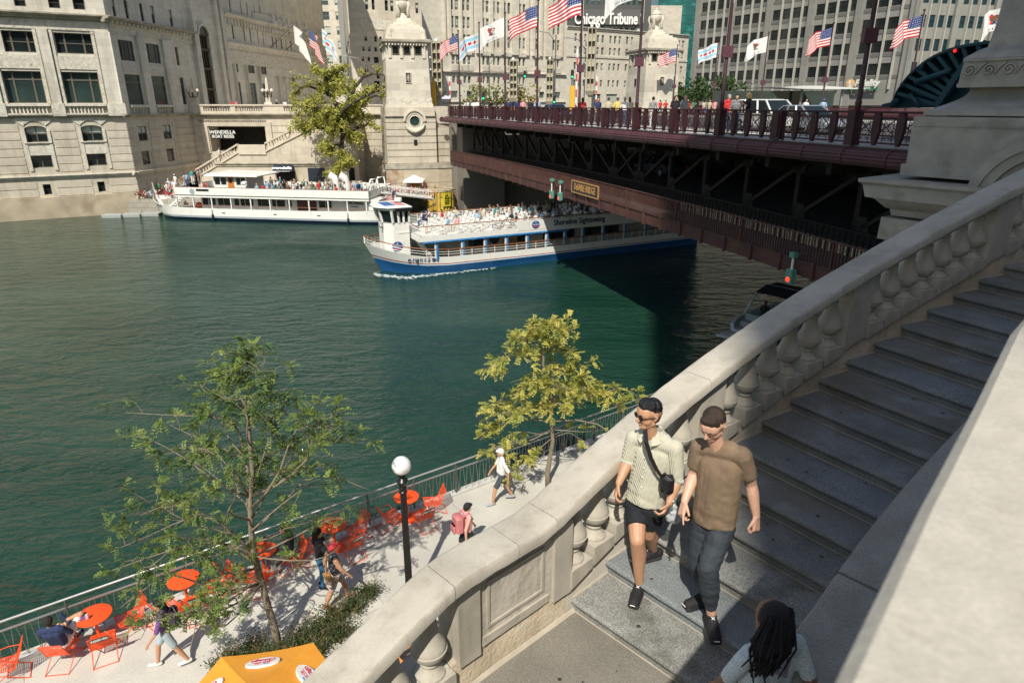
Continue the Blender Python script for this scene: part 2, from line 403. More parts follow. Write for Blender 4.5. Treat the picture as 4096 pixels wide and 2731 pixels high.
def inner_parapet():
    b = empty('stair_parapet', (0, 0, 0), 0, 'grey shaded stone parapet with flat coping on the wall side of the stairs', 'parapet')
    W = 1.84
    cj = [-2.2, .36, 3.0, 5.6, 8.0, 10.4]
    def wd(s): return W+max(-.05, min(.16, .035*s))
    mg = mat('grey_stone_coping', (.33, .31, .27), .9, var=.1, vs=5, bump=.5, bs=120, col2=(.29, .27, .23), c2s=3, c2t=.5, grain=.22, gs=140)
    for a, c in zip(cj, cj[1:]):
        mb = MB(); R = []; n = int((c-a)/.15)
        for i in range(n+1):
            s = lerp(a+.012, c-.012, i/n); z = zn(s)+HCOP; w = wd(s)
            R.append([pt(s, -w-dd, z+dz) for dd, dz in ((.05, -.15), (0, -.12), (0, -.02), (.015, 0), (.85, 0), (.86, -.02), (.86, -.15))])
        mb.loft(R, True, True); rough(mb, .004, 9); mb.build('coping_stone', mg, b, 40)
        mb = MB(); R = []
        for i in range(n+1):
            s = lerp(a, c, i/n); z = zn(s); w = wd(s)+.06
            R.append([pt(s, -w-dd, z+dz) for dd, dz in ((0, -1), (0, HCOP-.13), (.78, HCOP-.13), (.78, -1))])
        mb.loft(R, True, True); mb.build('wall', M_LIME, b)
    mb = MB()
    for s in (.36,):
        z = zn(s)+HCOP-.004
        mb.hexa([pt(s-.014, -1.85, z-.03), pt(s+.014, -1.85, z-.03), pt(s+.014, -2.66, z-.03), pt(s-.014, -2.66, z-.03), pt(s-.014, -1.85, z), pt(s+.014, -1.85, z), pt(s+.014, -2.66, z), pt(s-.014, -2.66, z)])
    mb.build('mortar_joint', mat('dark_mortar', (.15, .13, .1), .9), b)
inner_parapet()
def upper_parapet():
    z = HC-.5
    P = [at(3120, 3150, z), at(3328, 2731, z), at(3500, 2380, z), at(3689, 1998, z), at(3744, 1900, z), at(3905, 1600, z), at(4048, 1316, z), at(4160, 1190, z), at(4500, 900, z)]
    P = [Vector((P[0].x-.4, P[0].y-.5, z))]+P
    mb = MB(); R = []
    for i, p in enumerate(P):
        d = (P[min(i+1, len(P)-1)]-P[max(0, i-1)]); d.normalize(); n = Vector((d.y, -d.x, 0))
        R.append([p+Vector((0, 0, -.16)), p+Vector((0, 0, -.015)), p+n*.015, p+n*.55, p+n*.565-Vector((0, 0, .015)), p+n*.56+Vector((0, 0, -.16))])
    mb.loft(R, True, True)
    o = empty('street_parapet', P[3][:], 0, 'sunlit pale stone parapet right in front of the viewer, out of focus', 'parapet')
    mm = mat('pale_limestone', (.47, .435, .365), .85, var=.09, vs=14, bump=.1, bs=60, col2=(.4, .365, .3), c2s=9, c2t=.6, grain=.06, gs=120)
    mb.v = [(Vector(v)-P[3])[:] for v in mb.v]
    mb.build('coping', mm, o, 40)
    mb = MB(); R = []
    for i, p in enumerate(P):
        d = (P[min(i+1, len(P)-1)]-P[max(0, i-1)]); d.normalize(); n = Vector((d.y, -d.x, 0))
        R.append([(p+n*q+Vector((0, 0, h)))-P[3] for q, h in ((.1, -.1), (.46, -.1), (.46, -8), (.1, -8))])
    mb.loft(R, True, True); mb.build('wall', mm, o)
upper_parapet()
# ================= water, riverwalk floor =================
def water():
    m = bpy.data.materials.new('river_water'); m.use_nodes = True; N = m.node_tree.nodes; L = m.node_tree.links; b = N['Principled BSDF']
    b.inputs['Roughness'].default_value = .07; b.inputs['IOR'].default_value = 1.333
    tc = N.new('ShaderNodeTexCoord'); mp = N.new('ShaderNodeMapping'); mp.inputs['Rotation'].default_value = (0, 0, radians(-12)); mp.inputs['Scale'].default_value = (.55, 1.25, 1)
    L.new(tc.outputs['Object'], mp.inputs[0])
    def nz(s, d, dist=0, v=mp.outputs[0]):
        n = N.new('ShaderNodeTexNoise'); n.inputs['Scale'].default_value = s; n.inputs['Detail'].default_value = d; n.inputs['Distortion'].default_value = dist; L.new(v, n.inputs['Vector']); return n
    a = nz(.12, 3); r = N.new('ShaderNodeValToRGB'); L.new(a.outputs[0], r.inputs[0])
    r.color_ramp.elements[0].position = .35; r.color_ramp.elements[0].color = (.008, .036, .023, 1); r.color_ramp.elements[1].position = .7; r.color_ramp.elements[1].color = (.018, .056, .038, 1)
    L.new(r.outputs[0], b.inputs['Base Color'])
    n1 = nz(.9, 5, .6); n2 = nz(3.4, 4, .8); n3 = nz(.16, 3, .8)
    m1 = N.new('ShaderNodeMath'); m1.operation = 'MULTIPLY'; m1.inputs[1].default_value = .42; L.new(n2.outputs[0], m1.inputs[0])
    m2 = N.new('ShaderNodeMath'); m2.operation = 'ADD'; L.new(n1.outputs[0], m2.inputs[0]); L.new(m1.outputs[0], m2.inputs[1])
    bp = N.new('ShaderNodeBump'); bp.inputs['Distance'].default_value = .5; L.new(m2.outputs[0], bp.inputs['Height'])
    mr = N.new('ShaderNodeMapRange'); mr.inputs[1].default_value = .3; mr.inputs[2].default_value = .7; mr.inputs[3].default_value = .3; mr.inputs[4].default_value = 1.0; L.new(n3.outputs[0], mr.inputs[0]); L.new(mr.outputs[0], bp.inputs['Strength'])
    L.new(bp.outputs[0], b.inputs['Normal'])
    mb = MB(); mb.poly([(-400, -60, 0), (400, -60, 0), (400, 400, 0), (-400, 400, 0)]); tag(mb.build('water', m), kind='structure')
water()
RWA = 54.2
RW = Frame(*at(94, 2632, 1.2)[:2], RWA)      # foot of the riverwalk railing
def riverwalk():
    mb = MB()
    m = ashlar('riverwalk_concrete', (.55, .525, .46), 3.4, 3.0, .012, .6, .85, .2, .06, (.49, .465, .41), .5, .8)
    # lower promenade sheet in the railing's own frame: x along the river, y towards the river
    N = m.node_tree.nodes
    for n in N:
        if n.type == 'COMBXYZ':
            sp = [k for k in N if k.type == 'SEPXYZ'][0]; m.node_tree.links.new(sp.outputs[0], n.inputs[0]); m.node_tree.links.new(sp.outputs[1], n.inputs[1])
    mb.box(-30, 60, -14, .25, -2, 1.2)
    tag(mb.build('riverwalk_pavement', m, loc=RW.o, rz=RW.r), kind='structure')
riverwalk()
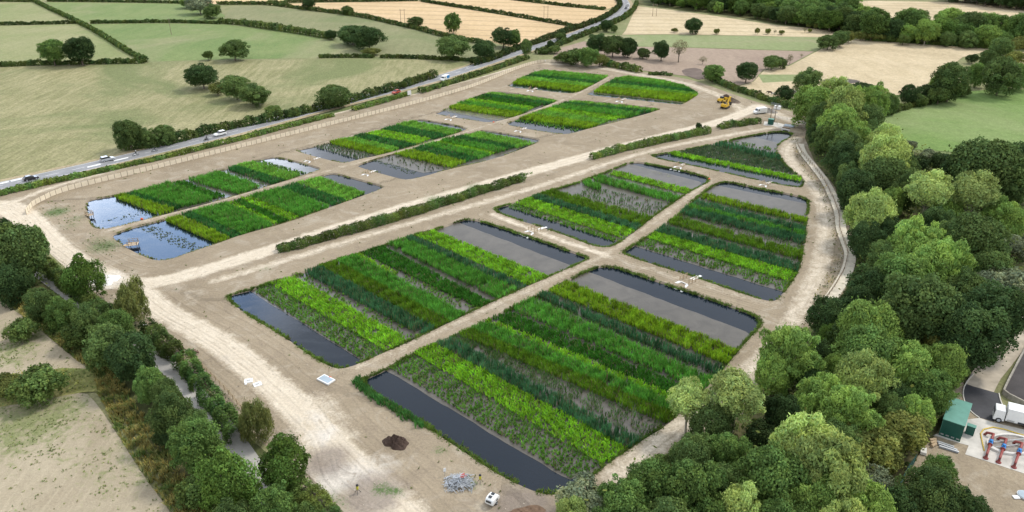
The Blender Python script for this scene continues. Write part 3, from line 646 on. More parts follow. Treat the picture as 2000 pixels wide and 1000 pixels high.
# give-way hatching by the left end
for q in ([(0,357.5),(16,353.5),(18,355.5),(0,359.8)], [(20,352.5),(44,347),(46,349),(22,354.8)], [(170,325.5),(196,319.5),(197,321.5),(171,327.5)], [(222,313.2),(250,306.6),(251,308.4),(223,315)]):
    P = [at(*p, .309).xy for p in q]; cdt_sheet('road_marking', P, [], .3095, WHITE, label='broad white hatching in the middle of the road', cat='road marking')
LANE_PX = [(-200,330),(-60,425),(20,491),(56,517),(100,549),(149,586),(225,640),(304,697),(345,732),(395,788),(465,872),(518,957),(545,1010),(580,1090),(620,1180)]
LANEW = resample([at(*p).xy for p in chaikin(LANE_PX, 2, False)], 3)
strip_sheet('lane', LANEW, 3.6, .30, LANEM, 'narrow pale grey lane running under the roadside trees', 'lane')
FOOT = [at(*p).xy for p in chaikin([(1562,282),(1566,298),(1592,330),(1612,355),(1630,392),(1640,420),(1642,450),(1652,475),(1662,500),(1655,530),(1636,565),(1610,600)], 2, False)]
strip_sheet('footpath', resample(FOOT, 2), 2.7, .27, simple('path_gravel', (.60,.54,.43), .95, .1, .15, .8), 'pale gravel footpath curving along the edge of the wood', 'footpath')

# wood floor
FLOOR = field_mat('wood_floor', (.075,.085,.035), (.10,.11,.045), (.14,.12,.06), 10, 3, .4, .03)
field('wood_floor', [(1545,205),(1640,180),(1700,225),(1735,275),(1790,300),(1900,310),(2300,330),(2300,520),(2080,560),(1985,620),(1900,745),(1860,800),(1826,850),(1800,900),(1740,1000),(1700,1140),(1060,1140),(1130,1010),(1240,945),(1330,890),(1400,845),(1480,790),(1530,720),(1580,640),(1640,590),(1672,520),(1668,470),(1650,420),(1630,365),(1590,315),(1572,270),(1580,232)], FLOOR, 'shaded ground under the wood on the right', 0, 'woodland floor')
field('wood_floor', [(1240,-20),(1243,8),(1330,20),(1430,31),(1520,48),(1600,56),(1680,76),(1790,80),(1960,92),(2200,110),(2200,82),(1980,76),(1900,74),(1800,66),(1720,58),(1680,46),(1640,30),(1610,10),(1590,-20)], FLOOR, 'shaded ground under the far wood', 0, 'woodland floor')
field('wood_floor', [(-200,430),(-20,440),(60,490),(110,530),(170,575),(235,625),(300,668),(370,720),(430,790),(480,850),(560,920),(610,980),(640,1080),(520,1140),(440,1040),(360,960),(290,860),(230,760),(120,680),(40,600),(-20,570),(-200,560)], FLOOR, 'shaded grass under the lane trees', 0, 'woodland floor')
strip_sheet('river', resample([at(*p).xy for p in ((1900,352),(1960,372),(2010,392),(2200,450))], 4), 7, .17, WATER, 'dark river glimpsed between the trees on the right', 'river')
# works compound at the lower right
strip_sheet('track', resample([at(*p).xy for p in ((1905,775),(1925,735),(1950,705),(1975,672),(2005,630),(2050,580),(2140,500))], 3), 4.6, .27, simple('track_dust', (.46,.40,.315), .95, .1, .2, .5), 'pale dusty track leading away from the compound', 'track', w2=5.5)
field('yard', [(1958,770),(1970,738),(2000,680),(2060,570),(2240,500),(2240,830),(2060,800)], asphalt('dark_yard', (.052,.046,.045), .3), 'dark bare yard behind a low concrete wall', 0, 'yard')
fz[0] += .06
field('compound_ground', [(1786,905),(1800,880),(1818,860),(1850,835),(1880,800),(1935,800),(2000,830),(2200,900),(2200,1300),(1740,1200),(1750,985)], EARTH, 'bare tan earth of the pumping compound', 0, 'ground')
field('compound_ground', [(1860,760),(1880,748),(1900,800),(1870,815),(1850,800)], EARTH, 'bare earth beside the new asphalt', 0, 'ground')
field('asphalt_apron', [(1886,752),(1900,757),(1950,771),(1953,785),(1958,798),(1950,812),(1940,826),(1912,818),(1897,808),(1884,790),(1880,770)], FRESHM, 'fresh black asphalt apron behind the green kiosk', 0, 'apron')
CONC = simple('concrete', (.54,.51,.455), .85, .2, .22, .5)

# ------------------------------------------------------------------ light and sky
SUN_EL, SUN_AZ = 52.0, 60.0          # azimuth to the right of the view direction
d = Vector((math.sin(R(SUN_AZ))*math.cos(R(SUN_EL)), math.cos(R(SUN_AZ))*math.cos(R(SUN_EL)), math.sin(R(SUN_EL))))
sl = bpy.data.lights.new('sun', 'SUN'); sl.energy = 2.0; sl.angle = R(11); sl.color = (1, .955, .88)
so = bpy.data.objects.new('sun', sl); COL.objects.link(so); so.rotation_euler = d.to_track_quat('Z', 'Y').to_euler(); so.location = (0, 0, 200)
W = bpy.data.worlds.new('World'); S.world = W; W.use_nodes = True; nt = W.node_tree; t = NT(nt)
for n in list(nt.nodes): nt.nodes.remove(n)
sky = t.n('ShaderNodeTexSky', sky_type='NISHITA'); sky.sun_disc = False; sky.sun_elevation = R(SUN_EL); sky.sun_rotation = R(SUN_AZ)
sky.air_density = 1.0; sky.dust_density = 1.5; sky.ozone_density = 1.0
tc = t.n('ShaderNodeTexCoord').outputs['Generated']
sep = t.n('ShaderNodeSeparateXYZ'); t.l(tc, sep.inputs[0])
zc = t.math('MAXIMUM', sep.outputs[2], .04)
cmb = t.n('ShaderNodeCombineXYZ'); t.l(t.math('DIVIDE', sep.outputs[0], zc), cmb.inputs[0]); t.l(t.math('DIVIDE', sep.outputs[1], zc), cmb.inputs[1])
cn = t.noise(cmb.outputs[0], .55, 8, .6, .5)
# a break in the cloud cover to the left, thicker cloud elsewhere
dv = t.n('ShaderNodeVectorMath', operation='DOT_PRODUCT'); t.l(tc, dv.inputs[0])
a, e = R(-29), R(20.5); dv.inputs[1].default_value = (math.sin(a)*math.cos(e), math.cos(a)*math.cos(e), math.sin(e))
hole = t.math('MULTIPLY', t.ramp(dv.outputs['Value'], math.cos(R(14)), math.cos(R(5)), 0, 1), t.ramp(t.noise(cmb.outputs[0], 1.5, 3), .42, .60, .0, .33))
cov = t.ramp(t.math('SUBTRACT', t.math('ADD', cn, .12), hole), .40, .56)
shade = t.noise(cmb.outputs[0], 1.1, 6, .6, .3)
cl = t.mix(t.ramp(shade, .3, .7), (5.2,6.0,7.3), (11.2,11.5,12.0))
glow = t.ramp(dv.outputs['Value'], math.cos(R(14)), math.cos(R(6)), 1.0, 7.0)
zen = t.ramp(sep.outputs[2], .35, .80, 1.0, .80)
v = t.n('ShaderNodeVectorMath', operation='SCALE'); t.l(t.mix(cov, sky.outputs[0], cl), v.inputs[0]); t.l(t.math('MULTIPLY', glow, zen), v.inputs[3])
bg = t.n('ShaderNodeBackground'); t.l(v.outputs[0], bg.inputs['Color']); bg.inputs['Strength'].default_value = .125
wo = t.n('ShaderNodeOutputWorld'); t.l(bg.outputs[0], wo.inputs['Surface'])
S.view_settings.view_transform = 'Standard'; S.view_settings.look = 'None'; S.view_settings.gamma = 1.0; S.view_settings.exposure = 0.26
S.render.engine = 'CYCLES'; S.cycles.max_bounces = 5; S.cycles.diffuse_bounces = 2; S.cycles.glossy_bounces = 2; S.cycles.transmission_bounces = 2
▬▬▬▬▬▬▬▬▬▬
_OBJECTIVE_. Return every line containing "wide".

_WRITTEN ANSWER_.
Continue the Blender Python script for this scene: part 2, from line 403. More parts follow. Write for Blender 4.5. Treat the picture as 4096 pixels wide and 2731 pixels high.
The Blender Python script for this scene continues. Write part 3, from line 646 on. More parts follow. Treat the picture as 2000 pixels wide and 1000 pixels high.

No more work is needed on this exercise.